Dataset excerpt —
* BEGIN *
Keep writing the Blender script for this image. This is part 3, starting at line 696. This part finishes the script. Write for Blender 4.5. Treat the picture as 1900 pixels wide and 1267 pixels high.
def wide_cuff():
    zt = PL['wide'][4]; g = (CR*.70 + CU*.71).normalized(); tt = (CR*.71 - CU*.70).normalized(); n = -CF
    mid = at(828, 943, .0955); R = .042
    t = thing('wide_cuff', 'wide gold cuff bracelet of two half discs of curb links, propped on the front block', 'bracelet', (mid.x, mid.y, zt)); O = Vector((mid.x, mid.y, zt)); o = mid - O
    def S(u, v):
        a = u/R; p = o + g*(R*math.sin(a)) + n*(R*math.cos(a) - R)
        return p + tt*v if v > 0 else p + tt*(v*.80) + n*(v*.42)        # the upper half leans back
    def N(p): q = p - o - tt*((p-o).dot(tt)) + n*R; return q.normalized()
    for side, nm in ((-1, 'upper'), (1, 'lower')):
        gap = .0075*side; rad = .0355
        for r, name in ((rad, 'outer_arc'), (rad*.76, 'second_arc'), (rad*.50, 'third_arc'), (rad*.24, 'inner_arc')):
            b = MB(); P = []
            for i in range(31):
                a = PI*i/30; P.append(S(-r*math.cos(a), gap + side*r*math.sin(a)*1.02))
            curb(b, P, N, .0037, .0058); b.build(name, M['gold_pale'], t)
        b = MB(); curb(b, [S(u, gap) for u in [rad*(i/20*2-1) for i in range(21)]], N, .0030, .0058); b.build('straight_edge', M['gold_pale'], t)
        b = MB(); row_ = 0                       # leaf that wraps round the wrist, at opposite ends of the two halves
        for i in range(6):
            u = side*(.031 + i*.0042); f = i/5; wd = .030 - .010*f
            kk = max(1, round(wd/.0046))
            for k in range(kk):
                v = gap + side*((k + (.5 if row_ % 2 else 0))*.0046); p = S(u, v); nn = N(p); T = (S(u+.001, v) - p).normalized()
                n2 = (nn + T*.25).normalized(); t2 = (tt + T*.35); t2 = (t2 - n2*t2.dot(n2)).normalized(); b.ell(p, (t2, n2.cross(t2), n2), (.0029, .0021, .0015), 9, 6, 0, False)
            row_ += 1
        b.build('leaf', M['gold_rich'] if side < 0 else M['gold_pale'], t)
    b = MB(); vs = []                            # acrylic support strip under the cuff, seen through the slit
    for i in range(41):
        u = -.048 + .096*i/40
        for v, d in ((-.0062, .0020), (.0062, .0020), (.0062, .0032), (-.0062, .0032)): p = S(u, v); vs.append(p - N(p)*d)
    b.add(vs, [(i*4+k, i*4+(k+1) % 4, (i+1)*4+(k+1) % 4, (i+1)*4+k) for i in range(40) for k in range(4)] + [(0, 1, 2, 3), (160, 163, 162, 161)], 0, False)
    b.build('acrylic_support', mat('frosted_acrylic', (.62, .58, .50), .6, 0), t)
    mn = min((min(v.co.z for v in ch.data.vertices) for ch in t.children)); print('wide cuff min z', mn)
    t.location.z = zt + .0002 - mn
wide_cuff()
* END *
Exercise instructions —
Reproduce the material in full, with no word added or dropped.

Solution to the problem —
Keep writing the Blender script for this image. This is part 3, starting at line 696. This part finishes the script. Write for Blender 4.5. Treat the picture as 1900 pixels wide and 1267 pixels high.
def wide_cuff():
    zt = PL['wide'][4]; g = (CR*.70 + CU*.71).normalized(); tt = (CR*.71 - CU*.70).normalized(); n = -CF
    mid = at(828, 943, .0955); R = .042
    t = thing('wide_cuff', 'wide gold cuff bracelet of two half discs of curb links, propped on the front block', 'bracelet', (mid.x, mid.y, zt)); O = Vector((mid.x, mid.y, zt)); o = mid - O
    def S(u, v):
        a = u/R; p = o + g*(R*math.sin(a)) + n*(R*math.cos(a) - R)
        return p + tt*v if v > 0 else p + tt*(v*.80) + n*(v*.42)        # the upper half leans back
    def N(p): q = p - o - tt*((p-o).dot(tt)) + n*R; return q.normalized()
    for side, nm in ((-1, 'upper'), (1, 'lower')):
        gap = .0075*side; rad = .0355
        for r, name in ((rad, 'outer_arc'), (rad*.76, 'second_arc'), (rad*.50, 'third_arc'), (rad*.24, 'inner_arc')):
            b = MB(); P = []
            for i in range(31):
                a = PI*i/30; P.append(S(-r*math.cos(a), gap + side*r*math.sin(a)*1.02))
            curb(b, P, N, .0037, .0058); b.build(name, M['gold_pale'], t)
        b = MB(); curb(b, [S(u, gap) for u in [rad*(i/20*2-1) for i in range(21)]], N, .0030, .0058); b.build('straight_edge', M['gold_pale'], t)
        b = MB(); row_ = 0                       # leaf that wraps round the wrist, at opposite ends of the two halves
        for i in range(6):
            u = side*(.031 + i*.0042); f = i/5; wd = .030 - .010*f
            kk = max(1, round(wd/.0046))
            for k in range(kk):
                v = gap + side*((k + (.5 if row_ % 2 else 0))*.0046); p = S(u, v); nn = N(p); T = (S(u+.001, v) - p).normalized()
                n2 = (nn + T*.25).normalized(); t2 = (tt + T*.35); t2 = (t2 - n2*t2.dot(n2)).normalized(); b.ell(p, (t2, n2.cross(t2), n2), (.0029, .0021, .0015), 9, 6, 0, False)
            row_ += 1
        b.build('leaf', M['gold_rich'] if side < 0 else M['gold_pale'], t)
    b = MB(); vs = []                            # acrylic support strip under the cuff, seen through the slit
    for i in range(41):
        u = -.048 + .096*i/40
        for v, d in ((-.0062, .0020), (.0062, .0020), (.0062, .0032), (-.0062, .0032)): p = S(u, v); vs.append(p - N(p)*d)
    b.add(vs, [(i*4+k, i*4+(k+1) % 4, (i+1)*4+(k+1) % 4, (i+1)*4+k) for i in range(40) for k in range(4)] + [(0, 1, 2, 3), (160, 163, 162, 161)], 0, False)
    b.build('acrylic_support', mat('frosted_acrylic', (.62, .58, .50), .6, 0), t)
    mn = min((min(v.co.z for v in ch.data.vertices) for ch in t.children)); print('wide cuff min z', mn)
    t.location.z = zt + .0002 - mn
wide_cuff()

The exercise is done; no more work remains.